━━━ INPUT

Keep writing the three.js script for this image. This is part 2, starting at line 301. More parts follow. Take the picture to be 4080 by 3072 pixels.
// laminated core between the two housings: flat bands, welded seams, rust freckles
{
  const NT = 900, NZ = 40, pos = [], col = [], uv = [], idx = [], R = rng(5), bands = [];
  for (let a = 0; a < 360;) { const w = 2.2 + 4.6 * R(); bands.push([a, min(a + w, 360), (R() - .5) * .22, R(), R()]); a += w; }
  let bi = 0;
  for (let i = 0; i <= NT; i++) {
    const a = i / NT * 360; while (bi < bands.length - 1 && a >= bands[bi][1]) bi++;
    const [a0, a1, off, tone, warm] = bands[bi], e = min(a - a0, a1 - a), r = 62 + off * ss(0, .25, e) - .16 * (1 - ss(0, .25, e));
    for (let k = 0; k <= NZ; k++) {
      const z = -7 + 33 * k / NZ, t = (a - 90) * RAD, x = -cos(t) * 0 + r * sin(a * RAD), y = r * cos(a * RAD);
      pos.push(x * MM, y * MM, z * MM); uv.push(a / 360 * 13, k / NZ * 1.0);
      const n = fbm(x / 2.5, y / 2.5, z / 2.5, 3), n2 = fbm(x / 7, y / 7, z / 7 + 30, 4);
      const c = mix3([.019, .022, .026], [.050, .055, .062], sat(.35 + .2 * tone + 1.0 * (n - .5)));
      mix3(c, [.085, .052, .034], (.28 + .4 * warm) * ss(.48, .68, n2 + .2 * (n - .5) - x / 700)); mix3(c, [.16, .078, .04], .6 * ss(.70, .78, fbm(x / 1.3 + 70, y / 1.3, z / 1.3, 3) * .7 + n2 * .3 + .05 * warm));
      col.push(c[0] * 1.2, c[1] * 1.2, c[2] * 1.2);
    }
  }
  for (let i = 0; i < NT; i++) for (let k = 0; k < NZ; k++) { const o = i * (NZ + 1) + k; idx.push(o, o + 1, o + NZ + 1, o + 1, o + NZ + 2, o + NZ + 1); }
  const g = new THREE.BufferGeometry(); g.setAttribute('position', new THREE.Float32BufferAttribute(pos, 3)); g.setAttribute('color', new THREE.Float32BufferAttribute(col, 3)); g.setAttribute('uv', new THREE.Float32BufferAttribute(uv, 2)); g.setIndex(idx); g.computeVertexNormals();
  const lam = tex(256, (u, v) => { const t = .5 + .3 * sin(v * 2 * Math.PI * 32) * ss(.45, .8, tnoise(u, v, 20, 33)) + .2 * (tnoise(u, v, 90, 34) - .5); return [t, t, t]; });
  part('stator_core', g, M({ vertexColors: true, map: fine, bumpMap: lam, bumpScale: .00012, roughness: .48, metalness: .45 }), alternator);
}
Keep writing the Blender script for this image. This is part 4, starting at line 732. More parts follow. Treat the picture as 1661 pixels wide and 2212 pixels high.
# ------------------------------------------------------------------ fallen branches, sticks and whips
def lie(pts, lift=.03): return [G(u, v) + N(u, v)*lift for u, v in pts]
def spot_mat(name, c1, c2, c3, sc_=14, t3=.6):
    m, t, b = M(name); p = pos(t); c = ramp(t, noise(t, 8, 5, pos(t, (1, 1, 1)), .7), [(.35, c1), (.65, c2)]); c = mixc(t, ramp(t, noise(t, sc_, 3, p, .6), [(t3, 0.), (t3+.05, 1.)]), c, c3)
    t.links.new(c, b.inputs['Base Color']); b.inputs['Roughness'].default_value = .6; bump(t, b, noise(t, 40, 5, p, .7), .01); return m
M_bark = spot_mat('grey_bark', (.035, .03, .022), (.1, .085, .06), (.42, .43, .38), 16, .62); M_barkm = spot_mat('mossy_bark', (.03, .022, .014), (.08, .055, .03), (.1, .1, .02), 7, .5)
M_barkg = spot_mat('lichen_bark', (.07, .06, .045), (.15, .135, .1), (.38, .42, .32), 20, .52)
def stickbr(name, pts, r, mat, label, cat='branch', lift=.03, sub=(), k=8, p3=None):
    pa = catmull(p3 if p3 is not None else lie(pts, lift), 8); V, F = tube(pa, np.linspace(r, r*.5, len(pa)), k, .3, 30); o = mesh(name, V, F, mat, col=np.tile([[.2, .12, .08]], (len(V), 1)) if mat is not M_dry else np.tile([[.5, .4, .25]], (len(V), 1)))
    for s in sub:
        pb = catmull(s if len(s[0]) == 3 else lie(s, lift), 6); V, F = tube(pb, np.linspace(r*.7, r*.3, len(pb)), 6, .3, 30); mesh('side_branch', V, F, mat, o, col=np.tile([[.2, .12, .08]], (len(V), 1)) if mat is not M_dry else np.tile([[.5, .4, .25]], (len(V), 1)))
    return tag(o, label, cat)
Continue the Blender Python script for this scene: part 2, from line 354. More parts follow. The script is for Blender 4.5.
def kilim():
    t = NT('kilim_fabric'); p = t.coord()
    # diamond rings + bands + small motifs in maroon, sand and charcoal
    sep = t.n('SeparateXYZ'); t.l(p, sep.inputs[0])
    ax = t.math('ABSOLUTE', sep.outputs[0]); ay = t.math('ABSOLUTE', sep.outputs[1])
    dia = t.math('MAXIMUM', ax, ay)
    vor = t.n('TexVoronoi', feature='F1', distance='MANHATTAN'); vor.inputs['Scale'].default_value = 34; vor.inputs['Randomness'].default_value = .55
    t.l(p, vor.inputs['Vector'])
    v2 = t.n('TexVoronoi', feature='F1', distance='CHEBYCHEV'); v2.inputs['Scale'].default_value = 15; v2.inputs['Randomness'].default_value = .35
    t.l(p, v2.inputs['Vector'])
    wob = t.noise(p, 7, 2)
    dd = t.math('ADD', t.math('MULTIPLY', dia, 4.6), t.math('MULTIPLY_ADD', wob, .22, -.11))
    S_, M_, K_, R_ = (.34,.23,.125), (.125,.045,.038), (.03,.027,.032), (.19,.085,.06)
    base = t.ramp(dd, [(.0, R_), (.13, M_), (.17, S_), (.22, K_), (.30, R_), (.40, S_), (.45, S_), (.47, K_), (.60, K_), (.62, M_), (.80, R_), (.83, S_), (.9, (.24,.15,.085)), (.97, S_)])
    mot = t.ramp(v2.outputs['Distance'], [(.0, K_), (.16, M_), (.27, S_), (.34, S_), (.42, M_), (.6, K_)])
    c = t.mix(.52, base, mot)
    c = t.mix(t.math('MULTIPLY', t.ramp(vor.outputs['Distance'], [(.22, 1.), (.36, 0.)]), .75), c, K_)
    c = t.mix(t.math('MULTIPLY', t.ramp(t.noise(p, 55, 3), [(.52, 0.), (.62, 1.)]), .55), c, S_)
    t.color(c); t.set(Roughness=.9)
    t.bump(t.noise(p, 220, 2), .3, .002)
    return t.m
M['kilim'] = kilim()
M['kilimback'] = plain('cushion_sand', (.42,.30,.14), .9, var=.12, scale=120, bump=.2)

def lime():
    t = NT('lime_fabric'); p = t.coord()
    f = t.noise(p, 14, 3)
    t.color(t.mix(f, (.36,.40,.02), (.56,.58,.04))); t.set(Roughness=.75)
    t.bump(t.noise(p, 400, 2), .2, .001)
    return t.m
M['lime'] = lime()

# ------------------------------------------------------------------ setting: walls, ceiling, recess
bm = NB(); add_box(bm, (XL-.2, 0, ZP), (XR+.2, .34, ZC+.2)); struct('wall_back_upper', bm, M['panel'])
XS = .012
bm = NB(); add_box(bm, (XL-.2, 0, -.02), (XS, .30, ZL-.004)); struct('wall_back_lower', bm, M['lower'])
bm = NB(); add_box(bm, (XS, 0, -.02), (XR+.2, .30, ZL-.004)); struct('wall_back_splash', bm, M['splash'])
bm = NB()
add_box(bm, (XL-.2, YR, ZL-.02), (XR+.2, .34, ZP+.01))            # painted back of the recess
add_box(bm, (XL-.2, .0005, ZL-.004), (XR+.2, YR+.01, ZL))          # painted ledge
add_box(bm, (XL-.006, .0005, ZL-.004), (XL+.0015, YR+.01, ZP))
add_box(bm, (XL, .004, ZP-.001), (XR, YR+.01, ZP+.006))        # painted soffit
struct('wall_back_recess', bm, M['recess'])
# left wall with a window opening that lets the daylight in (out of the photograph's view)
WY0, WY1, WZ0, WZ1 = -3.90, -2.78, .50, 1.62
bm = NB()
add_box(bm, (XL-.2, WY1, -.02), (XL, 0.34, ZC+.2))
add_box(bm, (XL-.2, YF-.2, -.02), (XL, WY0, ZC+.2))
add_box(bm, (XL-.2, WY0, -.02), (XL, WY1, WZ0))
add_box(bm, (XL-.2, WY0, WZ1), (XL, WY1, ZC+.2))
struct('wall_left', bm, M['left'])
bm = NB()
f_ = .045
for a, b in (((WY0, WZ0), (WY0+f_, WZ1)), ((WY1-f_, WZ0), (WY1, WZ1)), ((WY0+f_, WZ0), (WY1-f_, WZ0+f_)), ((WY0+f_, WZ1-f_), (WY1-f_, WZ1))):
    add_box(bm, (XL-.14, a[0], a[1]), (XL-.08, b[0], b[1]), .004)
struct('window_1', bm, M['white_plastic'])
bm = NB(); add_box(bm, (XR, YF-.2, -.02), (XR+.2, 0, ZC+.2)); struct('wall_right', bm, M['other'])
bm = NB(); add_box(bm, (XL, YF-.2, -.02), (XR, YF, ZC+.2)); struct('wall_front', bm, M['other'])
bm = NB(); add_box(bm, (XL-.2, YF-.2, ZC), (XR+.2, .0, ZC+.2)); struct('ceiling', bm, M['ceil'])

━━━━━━

- WRITTEN PROBLEM -
Ascertain the number of lines in the entries that include the word "pixels", and report only that number.

- WORKED SOLUTION -
2